> Exercise brief
Return only the lines from the top of the data down to the one that holds "bpy.data.objects.remove(_o)", both included, without any pictures.

> Data excerpt
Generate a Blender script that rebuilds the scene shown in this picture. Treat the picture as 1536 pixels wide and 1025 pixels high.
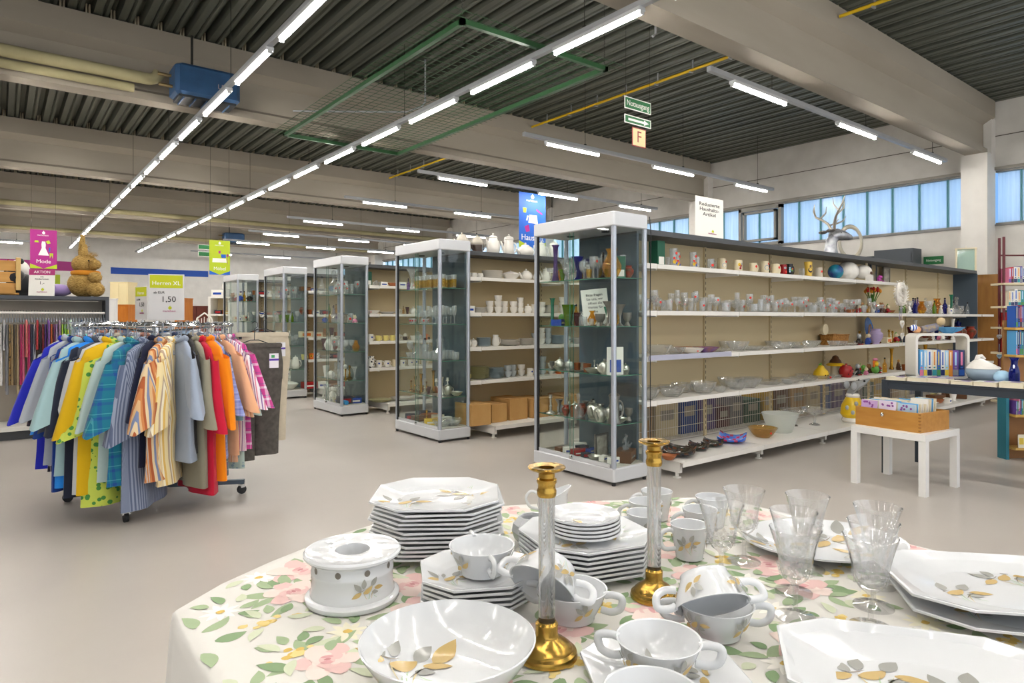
import bpy, bmesh, math, random
from math import pi, sin, cos, radians, hypot, atan2, sqrt
from mathutils import Vector, Matrix, Euler
rnd = random.Random(11)
SC = bpy.context.scene
COL = SC.collection
for _o in list(bpy.data.objects):
    bpy.data.objects.remove(_o)

# ------------------------------------------------------------------ colours and materials
def lin(h):
    if not isinstance(h, str):
        return tuple(h)[:3]
    h = h.lstrip('#')
    out = []
    for i in (0, 2, 4):
        c = int(h[i:i + 2], 16) / 255
        out.append(c / 12.92 if c <= .04045 else ((c + .055) / 1.055) ** 2.4)
    return tuple(out)

MATS = {}
def mat(name, col='808080', rough=.5, metal=0., spec=.5, coat=0., trans=0., ior=1.45, emit=None, es=0., sheen=0., sss=0., alpha=1.):
    if name in MATS:
        return MATS[name]
    m = bpy.data.materials.new(name); m.use_nodes = True
    b = m.node_tree.nodes['Principled BSDF']
    c = lin(col)
    b.inputs['Base Color'].default_value = (*c, 1)
    b.inputs['Roughness'].default_value = rough
    b.inputs['Metallic'].default_value = metal
    b.inputs['Specular IOR Level'].default_value = spec
    b.inputs['IOR'].default_value = ior
    b.inputs['Transmission Weight'].default_value = trans
    b.inputs['Coat Weight'].default_value = coat
    b.inputs['Sheen Weight'].default_value = sheen
    if emit:
        b.inputs['Emission Color'].default_value = (*lin(emit), 1)
        b.inputs['Emission Strength'].default_value = es
    m.diffuse_color = (*c, 1)
    MATS[name] = m
    return m

def nodes(m):
    return m.node_tree.nodes, m.node_tree.links, m.node_tree.nodes['Principled BSDF']

def noisy(name, c1, c2, scale=8., rough=.6, detail=4., stretch=(1, 1, 1), bump=0., metal=0., lo=.35, hi=.65, coords='Object', spec=.5):
    """principled surface whose colour wanders between two tones"""
    if name in MATS:
        return MATS[name]
    m = mat(name, c1, rough, metal, spec)
    N, L, b = nodes(m)
    tc = N.new('ShaderNodeTexCoord'); mp = N.new('ShaderNodeMapping'); mp.inputs['Scale'].default_value = stretch
    nz = N.new('ShaderNodeTexNoise'); nz.inputs['Scale'].default_value = scale; nz.inputs['Detail'].default_value = detail
    rp = N.new('ShaderNodeValToRGB')
    rp.color_ramp.elements[0].position = lo; rp.color_ramp.elements[1].position = hi
    rp.color_ramp.elements[0].color = (*lin(c1), 1); rp.color_ramp.elements[1].color = (*lin(c2), 1)
    L.new(tc.outputs[coords], mp.inputs[0]); L.new(mp.outputs[0], nz.inputs['Vector']); L.new(nz.outputs['Fac'], rp.inputs[0]); L.new(rp.outputs[0], b.inputs['Base Color'])
    if bump:
        bp = N.new('ShaderNodeBump'); bp.inputs['Strength'].default_value = bump; bp.inputs['Distance'].default_value = .01
        L.new(nz.outputs['Fac'], bp.inputs['Height']); L.new(bp.outputs[0], b.inputs['Normal'])
    return m

def thin_glass(name, tint='ffffff', refl=1.0, rough=.02, haze=0., hazecol='ffffff'):
    """a clear sheet: see-through with a Fresnel reflection and a little haze"""
    if name in MATS:
        return MATS[name]
    m = bpy.data.materials.new(name); m.use_nodes = True
    N, L = m.node_tree.nodes, m.node_tree.links
    N.remove(N['Principled BSDF'])
    out = N['Material Output']
    tr = N.new('ShaderNodeBsdfTransparent'); tr.inputs[0].default_value = (*lin(tint), 1)
    gl = N.new('ShaderNodeBsdfGlossy'); gl.inputs['Roughness'].default_value = rough
    lw = N.new('ShaderNodeLayerWeight'); lw.inputs[0].default_value = .5
    pw = N.new('ShaderNodeMath'); pw.operation = 'POWER'; pw.inputs[1].default_value = 4.5; L.new(lw.outputs['Facing'], pw.inputs[0])
    mu = N.new('ShaderNodeMath'); mu.operation = 'MULTIPLY_ADD'; mu.inputs[1].default_value = .8 * refl; mu.inputs[2].default_value = .035 * refl; mu.use_clamp = True
    mx = N.new('ShaderNodeMixShader')
    L.new(pw.outputs[0], mu.inputs[0]); L.new(mu.outputs[0], mx.inputs[0])
    base = tr.outputs[0]
    if haze:
        df = N.new('ShaderNodeBsdfDiffuse'); df.inputs[0].default_value = (*lin(hazecol), 1)
        tl = N.new('ShaderNodeBsdfTranslucent'); tl.inputs[0].default_value = (*lin(hazecol), 1)
        ad = N.new('ShaderNodeMixShader'); L.new(df.outputs[0], ad.inputs[1]); L.new(tl.outputs[0], ad.inputs[2])
        hz = N.new('ShaderNodeMixShader'); hz.inputs[0].default_value = haze
        L.new(tr.outputs[0], hz.inputs[1]); L.new(ad.outputs[0], hz.inputs[2]); base = hz.outputs[0]
    L.new(base, mx.inputs[1]); L.new(gl.outputs[0], mx.inputs[2]); L.new(mx.outputs[0], out.inputs[0])
    m.diffuse_color = (*lin(tint), .3)
    MATS[name] = m
    return m

def fabric(name, kind, cols, sx=.03, rough=.85):
    """cloth: plain, vertical stripes (x), check (x and z) or print spots, in the garment's own coordinates"""
    if name in MATS:
        return MATS[name]
    m = mat(name, cols[0], rough, sheen=.15, spec=.2)
    if kind == 'plain':
        N, L, b = nodes(m)
        nz = N.new('ShaderNodeTexNoise'); nz.inputs['Scale'].default_value = 14; nz.inputs['Detail'].default_value = 3
        bp = N.new('ShaderNodeBump'); bp.inputs['Strength'].default_value = .25; bp.inputs['Distance'].default_value = .02
        tc = N.new('ShaderNodeTexCoord'); L.new(tc.outputs['Object'], nz.inputs['Vector']); L.new(nz.outputs['Fac'], bp.inputs['Height']); L.new(bp.outputs[0], b.inputs['Normal'])
        return m
    N, L, b = nodes(m)
    tc = N.new('ShaderNodeTexCoord'); sp = N.new('ShaderNodeSeparateXYZ'); L.new(tc.outputs['Object'], sp.inputs[0])
    def band(src, period, ramp):
        a = N.new('ShaderNodeMath'); a.operation = 'DIVIDE'; a.inputs[1].default_value = period; L.new(src, a.inputs[0])
        f = N.new('ShaderNodeMath'); f.operation = 'FRACT'; L.new(a.outputs[0], f.inputs[0])
        r = N.new('ShaderNodeValToRGB'); r.color_ramp.interpolation = 'CONSTANT'
        els = r.color_ramp.elements
        while len(els) < len(ramp):
            els.new(.5)
        for e, (p, c) in zip(els, ramp):
            e.position = p
        for e, (p, c) in zip(r.color_ramp.elements, ramp):
            e.color = (*lin(c), 1)
        L.new(f.outputs[0], r.inputs[0])
        return r.outputs[0]
    add = N.new('ShaderNodeMath'); add.operation = 'ADD'; L.new(sp.outputs['X'], add.inputs[0])
    ymul = N.new('ShaderNodeMath'); ymul.operation = 'MULTIPLY'; ymul.inputs[1].default_value = .3; L.new(sp.outputs['Y'], ymul.inputs[0]); L.new(ymul.outputs[0], add.inputs[1])
    def mth(op, a, b=None, clamp=False):
        q = N.new('ShaderNodeMath'); q.operation = op; q.use_clamp = clamp
        for i, s_ in enumerate((a, b)):
            if s_ is None:
                continue
            if isinstance(s_, (int, float)):
                q.inputs[i].default_value = s_
            else:
                L.new(s_, q.inputs[i])
        return q.outputs[0]
    ax = mth('ABSOLUTE', sp.outputs['X']); fc = mth('MULTIPLY', mth('SUBTRACT', ax, .2), 30., True)
    xs = mth('ADD', mth('ADD', ax, ymul.outputs[0]), mth('MULTIPLY', mth('MULTIPLY', sp.outputs['Z'], .24), fc))
    n = len(cols)
    if kind == 'stripe':
        o = band(xs, sx, [(i / n, c) for i, c in enumerate(cols)])
        L.new(o, b.inputs['Base Color'])
    elif kind == 'check':
        ramp = [(0, cols[0]), (.42, cols[1]), (.62, cols[0]), (.8, cols[-1]), (.86, cols[0])]
        o1 = band(xs, sx, ramp); o2 = band(sp.outputs['Z'], sx, ramp)
        mx = N.new('ShaderNodeMix'); mx.data_type = 'RGBA'; mx.inputs['Factor'].default_value = .5
        L.new(o1, mx.inputs['A']); L.new(o2, mx.inputs['B']); L.new(mx.outputs['Result'], b.inputs['Base Color'])
    elif kind == 'print':
        vo = N.new('ShaderNodeTexVoronoi'); vo.inputs['Scale'].default_value = 1 / sx
        L.new(tc.outputs['Object'], vo.inputs['Vector'])
        r = N.new('ShaderNodeValToRGB'); r.color_ramp.interpolation = 'CONSTANT'
        r.color_ramp.elements[0].color = (*lin(cols[1]), 1); r.color_ramp.elements[1].color = (*lin(cols[0]), 1); r.color_ramp.elements[1].position = .36
        L.new(vo.outputs['Distance'], r.inputs[0]); L.new(r.outputs[0], b.inputs['Base Color'])
    return m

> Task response
Generate a Blender script that rebuilds the scene shown in this picture. Treat the picture as 1536 pixels wide and 1025 pixels high.
import bpy, bmesh, math, random
from math import pi, sin, cos, radians, hypot, atan2, sqrt
from mathutils import Vector, Matrix, Euler
rnd = random.Random(11)
SC = bpy.context.scene
COL = SC.collection
for _o in list(bpy.data.objects):
    bpy.data.objects.remove(_o)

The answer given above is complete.